La Romagna e l'alibi del "global warming"

L'insistenza sul "global warming" è servita a deresponsabilizzare chi avrebbe dovuto gestire meglio il territorio

12 Giugno 2023

La Provincia

Carlo Lottieri

Direttore del dipartimento di Teoria politica

Argomenti / Teoria e scienze sociali

Nell’ultimo mese l’opinione pubblica è stata molto impressionata dal disastro che ha interessato la Romagna. Quando nella prima metà di maggio continue piogge persistenti hanno causato allagamenti e frane, ognuno s’è sentito chiamato in causa.
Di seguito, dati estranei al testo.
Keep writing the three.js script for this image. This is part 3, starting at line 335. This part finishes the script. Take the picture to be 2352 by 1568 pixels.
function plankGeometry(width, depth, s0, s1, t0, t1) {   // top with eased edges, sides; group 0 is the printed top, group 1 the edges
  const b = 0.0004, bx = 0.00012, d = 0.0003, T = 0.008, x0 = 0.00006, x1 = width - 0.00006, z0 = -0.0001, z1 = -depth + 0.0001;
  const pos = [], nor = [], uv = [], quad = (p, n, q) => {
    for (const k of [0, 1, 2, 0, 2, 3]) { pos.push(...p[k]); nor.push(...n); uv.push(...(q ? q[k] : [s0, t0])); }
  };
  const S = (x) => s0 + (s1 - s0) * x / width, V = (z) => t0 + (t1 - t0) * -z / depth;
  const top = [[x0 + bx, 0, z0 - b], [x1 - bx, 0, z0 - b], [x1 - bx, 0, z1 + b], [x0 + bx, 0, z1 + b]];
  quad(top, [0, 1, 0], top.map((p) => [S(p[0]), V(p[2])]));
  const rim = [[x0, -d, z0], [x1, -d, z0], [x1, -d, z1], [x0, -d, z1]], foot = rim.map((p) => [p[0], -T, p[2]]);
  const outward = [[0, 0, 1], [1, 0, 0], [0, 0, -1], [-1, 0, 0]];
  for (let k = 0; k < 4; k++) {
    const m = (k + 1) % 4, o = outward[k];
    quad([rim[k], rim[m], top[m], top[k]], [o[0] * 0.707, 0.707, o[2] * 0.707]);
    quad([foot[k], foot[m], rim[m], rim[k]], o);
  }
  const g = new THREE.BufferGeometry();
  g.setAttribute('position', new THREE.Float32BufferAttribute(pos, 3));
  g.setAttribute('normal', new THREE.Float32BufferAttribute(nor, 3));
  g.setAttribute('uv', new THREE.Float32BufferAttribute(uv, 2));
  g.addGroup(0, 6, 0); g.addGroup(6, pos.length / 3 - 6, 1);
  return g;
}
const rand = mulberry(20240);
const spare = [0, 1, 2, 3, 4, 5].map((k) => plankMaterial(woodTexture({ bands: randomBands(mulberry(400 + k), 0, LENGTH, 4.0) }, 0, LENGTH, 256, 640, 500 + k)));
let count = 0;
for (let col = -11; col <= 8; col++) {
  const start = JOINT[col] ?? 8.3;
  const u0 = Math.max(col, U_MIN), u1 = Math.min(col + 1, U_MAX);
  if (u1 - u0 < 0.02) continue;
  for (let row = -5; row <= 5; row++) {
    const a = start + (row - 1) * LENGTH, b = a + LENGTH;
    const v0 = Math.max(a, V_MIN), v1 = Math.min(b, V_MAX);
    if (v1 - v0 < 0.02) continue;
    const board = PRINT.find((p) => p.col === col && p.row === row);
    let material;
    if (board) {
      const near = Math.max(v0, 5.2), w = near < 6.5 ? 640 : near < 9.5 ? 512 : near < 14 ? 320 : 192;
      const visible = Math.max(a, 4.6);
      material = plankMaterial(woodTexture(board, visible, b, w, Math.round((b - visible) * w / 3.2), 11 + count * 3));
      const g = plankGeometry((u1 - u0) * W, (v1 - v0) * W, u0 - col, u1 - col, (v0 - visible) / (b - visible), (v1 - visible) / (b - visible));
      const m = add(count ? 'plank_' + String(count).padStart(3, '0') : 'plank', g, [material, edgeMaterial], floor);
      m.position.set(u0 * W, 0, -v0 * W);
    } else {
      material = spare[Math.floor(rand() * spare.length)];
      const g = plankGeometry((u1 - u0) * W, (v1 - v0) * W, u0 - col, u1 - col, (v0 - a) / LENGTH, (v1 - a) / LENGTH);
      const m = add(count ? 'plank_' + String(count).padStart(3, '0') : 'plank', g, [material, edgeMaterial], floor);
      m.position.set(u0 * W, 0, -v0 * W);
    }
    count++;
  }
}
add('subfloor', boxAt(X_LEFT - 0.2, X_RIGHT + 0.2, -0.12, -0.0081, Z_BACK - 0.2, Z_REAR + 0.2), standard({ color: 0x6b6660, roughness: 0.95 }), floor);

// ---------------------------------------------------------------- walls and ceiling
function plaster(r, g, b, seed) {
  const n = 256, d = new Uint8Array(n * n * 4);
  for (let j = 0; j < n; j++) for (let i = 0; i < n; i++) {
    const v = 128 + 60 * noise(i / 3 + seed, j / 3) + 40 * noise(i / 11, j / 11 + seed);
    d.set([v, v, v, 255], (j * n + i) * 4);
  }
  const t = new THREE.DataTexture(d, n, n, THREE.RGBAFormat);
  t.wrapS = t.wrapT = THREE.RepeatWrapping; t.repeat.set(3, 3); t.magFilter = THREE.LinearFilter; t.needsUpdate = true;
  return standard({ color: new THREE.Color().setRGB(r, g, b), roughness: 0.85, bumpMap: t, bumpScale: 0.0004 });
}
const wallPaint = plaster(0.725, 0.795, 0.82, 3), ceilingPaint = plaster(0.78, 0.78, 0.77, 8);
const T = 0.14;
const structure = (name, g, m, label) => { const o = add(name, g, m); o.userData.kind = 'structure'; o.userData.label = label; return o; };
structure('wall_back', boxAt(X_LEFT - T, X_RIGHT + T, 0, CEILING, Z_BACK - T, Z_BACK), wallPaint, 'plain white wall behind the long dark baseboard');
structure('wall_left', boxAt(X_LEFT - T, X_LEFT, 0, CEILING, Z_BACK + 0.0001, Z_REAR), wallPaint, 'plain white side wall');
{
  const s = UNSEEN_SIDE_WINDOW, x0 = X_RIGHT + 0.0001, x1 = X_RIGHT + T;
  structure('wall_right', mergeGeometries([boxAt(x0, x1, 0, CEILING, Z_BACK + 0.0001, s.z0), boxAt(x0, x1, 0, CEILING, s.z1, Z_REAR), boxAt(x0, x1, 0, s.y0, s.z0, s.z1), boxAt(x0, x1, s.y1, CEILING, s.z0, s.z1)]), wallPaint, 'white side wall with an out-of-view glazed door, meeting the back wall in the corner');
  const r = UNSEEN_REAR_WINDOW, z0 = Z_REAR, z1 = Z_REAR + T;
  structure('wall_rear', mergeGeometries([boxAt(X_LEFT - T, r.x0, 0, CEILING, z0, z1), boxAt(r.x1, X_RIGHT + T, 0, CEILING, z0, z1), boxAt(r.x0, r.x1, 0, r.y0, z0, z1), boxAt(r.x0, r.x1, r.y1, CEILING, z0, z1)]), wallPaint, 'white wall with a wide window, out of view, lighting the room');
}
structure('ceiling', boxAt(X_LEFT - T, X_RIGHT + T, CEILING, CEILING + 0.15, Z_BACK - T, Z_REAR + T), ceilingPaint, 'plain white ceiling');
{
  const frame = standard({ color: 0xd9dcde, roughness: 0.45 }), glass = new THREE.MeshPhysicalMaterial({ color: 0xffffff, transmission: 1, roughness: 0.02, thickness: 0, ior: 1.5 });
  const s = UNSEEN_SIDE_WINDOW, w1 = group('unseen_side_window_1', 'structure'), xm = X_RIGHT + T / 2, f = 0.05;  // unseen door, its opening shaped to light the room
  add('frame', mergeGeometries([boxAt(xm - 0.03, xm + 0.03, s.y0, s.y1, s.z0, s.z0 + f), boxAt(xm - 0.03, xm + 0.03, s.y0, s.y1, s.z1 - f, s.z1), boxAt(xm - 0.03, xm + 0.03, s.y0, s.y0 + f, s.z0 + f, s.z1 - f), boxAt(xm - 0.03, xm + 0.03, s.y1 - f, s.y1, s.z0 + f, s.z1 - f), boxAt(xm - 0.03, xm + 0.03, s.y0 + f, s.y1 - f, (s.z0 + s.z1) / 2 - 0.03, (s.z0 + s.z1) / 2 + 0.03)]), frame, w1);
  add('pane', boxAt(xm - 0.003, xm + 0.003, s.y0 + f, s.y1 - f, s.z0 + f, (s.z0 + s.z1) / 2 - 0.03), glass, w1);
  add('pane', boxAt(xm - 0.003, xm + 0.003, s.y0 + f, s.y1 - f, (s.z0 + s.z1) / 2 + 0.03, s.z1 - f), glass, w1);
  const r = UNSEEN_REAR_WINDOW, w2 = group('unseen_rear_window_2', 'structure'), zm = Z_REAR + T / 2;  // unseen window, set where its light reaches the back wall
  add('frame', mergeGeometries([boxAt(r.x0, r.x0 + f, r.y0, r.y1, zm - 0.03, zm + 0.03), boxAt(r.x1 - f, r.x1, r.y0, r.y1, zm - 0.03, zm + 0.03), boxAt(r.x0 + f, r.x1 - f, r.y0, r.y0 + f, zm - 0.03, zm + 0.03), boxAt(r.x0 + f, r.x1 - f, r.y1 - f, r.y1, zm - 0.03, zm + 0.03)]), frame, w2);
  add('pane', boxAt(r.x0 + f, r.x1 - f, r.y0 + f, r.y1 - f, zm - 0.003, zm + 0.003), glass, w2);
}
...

Le decine di migliaia di sfollati e i molti morti hanno generato un sincero moto di solidarietà. 

Ora che stiamo prendendo un po’ le distanze dagli avvenimenti meteorologici, dobbiamo comunque riconoscere come tale vicenda sia stata istruttiva da vari punti di vista. In effetti, è un segno dei nostri tempi che subito si sia messa in moto la macchina propagandistica del “global warming”, che di fronte a qualsiasi situazione nuova cerca di trovare una conferma sull’origine antropica del cambiamento climatico e prova a metterci sul banco degli imputati. 

Il millenarismo apocalittico dei catastrofisti “stile Greta” ha sfruttato la Romagna allagata per invitare tutti noi a batterci il petto. Questa attitudine culturale è quanto mai negativa, dato che alimenta – specie nei giovani e nei bambini – un’ansia crescente e un vero terrore nei riguardi del futuro. I media e gli intellettuali schierati con l’ecologismo alla moda alimentano l’idea che non si farebbe abbastanza per salvare il pianeta e che tutto ciò ci starebbe trascinando nell’abisso. A questo punto non ci si chiede più quale sia l’entità del potenziale danno derivante dai cambiamenti climatici, né quali potrebbero essere le concrete risposte da dare. 

È comunque interessante rilevare che quanti conoscono davvero la situazione delle province di Ravenna e Forlì abbiano subito detto che il problema vero è il dissesto idrogeologico. L’insistenza sul “global warming”, però, è servita a deresponsabilizzare chi avrebbe dovuto gestire meglio i fiumi e le montagne, che possono esondare e franare oggi esattamente come nel 1966 (l’anno dell’alluvione di Firenze e della frana di Agrigento). 

Per la classe politica è molto meglio far credere che tutti siamo colpevoli di qualcosa invece che ammettere che essi avrebbero dovuto lavorare meglio. È giunto il momento, allora, di abbandonare ogni forma di pensiero magico, affrontando il riscaldamento globale in modo “laico”, senza terrorizzare le nuove generazioni e senza far creder loro che il mondo stia finendo: e allora tutto andrebbe sacrificato sull’altare di mezzo grado in meno. 

Soprattutto bisogna vigilare sul fatto che non si usi questo tema per sgravarsi da colpe personali e per dilatare sempre più il potere dei pochi che ci governano. Questo punto è cruciale. Non c’è nulla di ingenuo e di banale nell’elaborazione di questa nuova mitologia, dato che attorno alle politiche internazionali, europee e nazionali in tema di lotta ai cambiamenti climatici sono cresciuti interessi economici, ideologici e politici di vasta portata. 

È per fronteggiare il riscaldamento globale che s’è deciso di avviare la rottamazione delle autovetture, mandare al macello un gran numero di vacche (200 mila soltanto in Irlanda) e obbligare a ristrutturare le abitazioni. C’è chi sta sfruttando una certa diffusa irrazionalità per dilatare il proprio potere. È bene esserne consapevoli.